Do I exaggerate? Not by much. I'm gonna go out on a limb here and guess that most people reading this thing are aspiring authors themselves. I know this because I myself find publishing blogs a useful way to learn about the business and because I spend fourteen hours a day Googling for a straight answer on what percentage of books don't earn out their advances.
If you've read what I've read, then you know it's bleak. Now, my contribution to the literary universe ain't exactly high-class material itself. I am the author of Two Gentlemen of Lebowski, a shining addition to the burgeoning subgenre of 'mash-up', whose rank on the literary prestige ladder is roughly equivalent to that of ventriloquism in the world of theatre.
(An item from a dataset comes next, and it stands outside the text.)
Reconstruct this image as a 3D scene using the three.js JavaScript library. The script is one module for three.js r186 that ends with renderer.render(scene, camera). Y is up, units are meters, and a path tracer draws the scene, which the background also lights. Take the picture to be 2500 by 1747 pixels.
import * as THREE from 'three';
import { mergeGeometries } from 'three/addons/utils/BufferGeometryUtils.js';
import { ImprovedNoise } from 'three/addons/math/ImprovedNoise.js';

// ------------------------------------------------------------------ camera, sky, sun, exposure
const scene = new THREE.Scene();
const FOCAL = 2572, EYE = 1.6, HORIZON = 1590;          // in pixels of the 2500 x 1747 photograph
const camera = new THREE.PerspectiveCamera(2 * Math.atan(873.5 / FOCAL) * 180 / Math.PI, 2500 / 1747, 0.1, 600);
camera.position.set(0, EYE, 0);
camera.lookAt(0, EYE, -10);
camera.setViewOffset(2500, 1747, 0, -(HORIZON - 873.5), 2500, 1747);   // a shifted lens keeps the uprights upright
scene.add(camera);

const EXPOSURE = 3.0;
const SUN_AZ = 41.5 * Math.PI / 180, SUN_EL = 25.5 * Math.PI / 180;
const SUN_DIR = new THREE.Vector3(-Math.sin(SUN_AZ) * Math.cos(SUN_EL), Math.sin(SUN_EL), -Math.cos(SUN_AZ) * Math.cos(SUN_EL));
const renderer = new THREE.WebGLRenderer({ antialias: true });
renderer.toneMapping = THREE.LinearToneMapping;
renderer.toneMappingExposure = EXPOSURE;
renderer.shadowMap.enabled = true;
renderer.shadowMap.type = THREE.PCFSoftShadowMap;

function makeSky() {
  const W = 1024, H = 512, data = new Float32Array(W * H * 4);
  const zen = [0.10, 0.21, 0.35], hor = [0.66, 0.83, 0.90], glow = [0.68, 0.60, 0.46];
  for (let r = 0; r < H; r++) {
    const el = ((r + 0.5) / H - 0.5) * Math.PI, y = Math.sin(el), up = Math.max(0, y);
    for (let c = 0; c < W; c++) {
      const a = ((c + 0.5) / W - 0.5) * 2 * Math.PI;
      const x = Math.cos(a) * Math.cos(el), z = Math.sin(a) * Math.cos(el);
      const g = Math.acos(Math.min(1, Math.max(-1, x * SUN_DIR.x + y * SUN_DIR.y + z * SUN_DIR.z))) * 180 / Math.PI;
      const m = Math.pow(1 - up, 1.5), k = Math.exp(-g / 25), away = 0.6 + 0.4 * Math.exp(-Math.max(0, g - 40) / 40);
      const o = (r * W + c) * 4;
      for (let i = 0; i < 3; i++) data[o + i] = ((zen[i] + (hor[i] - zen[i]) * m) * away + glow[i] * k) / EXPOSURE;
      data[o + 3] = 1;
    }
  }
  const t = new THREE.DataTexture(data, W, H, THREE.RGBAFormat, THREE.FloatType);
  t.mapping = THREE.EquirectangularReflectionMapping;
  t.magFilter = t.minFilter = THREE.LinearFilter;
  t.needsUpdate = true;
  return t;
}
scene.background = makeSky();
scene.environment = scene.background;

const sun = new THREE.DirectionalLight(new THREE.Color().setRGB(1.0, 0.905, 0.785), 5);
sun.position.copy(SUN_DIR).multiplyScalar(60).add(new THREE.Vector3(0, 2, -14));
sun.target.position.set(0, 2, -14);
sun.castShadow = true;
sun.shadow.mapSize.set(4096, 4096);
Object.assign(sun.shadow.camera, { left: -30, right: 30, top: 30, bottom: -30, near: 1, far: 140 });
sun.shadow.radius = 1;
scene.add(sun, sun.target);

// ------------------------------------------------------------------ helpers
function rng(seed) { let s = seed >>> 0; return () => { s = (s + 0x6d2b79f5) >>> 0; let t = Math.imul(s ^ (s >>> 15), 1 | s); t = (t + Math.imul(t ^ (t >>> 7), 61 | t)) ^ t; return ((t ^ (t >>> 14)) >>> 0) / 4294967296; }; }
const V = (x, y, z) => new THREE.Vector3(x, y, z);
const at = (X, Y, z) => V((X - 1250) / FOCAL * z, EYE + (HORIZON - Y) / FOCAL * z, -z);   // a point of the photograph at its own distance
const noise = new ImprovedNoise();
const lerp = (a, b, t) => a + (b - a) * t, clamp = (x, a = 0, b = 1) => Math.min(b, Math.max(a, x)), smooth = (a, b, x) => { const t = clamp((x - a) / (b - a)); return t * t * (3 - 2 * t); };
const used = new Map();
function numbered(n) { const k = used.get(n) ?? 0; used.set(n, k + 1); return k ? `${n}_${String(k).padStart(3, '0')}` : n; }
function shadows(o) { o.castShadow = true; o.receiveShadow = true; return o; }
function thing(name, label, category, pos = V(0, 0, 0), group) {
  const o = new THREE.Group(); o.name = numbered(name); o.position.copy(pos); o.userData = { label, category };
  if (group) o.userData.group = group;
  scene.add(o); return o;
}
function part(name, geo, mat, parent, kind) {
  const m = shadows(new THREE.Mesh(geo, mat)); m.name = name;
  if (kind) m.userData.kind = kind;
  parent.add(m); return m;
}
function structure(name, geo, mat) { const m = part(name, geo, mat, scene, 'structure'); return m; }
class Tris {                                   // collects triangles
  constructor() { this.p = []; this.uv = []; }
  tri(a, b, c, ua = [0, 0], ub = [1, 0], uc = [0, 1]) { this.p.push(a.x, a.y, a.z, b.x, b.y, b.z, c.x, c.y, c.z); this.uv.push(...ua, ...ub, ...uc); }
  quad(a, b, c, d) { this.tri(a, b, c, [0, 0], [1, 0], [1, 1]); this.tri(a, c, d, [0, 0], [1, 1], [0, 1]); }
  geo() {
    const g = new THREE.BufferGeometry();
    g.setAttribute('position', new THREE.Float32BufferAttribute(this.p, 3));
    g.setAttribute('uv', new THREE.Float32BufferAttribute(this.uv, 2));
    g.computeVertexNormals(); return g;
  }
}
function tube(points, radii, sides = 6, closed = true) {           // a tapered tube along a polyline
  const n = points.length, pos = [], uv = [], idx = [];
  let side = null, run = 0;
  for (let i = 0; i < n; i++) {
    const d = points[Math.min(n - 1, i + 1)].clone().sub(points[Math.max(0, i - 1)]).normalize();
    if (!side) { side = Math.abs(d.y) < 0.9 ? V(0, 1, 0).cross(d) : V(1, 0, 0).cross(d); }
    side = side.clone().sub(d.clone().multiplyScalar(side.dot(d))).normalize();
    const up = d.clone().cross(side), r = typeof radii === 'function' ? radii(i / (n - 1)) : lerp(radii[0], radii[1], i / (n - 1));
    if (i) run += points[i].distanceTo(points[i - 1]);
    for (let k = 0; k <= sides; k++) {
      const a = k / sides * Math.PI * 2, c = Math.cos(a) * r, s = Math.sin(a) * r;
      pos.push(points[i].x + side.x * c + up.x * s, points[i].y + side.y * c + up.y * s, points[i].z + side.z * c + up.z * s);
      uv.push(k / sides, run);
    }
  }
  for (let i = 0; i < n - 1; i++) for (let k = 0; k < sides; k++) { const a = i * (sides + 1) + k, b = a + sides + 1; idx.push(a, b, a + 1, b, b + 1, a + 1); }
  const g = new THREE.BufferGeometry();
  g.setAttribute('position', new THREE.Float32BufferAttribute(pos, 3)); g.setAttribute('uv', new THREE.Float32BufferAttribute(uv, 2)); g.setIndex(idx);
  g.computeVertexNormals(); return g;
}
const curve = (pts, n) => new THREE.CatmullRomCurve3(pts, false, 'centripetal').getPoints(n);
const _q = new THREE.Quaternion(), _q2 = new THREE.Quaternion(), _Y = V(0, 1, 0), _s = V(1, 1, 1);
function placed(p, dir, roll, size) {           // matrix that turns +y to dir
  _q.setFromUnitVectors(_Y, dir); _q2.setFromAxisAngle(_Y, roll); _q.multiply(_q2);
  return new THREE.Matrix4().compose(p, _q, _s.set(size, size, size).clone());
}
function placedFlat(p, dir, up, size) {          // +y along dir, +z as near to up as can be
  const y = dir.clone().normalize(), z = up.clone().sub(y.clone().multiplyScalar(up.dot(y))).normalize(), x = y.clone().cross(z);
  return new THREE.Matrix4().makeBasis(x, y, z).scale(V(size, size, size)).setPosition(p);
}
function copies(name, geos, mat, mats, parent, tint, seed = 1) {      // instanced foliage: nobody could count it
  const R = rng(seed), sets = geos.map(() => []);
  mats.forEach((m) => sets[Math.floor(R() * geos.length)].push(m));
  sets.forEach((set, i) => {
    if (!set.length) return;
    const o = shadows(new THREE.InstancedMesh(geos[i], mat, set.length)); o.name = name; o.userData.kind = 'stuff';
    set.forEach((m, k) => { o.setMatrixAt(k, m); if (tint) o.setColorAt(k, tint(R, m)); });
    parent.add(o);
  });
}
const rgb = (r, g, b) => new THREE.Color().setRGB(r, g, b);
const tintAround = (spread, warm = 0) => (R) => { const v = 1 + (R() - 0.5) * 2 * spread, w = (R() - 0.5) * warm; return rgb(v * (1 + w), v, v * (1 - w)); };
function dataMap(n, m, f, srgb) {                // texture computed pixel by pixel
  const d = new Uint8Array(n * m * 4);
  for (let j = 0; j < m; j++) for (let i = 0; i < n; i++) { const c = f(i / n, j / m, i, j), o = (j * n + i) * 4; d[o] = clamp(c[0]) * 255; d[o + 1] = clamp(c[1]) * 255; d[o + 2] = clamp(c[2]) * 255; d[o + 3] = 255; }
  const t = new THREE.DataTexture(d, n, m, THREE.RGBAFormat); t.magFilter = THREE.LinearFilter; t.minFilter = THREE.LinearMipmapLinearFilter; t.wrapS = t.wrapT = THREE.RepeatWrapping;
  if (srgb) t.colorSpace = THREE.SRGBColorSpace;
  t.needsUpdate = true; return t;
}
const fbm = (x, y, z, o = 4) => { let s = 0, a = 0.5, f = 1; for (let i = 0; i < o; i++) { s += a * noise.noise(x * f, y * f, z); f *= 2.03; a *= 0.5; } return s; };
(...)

The humor section at the average chain bookstore languishes in some wretched ghetto near the crossword puzzles and libros en español.
So believe when I say I'm no grander than Snooki.
And I know that my publisher took a chance on me because they saw some commercial potential.
But my sales figures were never, if you will, A Shore Thing.
The best-sellers, the big ol' beasts of the commercial marketplace, keep the store open for the rest of us; for the unproven, untested, potentially unprofitable writer like me. If the sordid scribblings of she who self-styles as Snooki can bring some much-welcomed cash into my publisher's coffers, then so be it. The great thing about money, you can spend it on anything you like at a moment's notice. That's why we stopped paying for things with chickens.
That sweet, sweet Snooki money doesn't go in a locked vault marked 'Snooki'. It goes to the business, and the business has its ways to spend it. Let's say it does well. If so, then it lets the publisher go print ten other books that don't make a dime; the sensitive, important works of literary fiction and soul-bearing poetry. The passion projects. The carefully researched histories, the lovingly-documented sociological portraits. Books that beckon, that flicker with insight, that teem with love. The books that make us want to be in this business in the first place.
In short, books that fall on their ass.
That's the idea, anyway.
And I know that the system is fallible. And I know that there's a chance that if we depend on Snooki to support Shakespeare, pretty soon someone'll get greedy and kick Shakespeare to the curb.
I don't have any answers for that.
All I know is that, through no fault of my own, I am drawn to writing the sorts of things that aren't guaranteed best-sellers, and someone has to pay to indulge my foolishness.
And if my guardian angel must sweep in from the Jersey Shore with a pouf encircled in her halo, then so be it.
If I could eliminate the middleman and go on the reality show myself, I would. But I'm only half Italian and my abs aren't up to par, so this is how it is. I'm done with the armchair uproar and idle condescension. You won't hear me complaining about A Shore Thing. And it's not to stand in solidarity with my publisher, and it's not to defend the work itself. It's a matter of mere practicality.
Because there's a much better way to support the kind of writing you care about than to make snarky comments about the kind you don't.
It's pretty simple. You go down to the store and you buy a damn book.
I particularly recommend the section near the crossword puzzles and libros en español.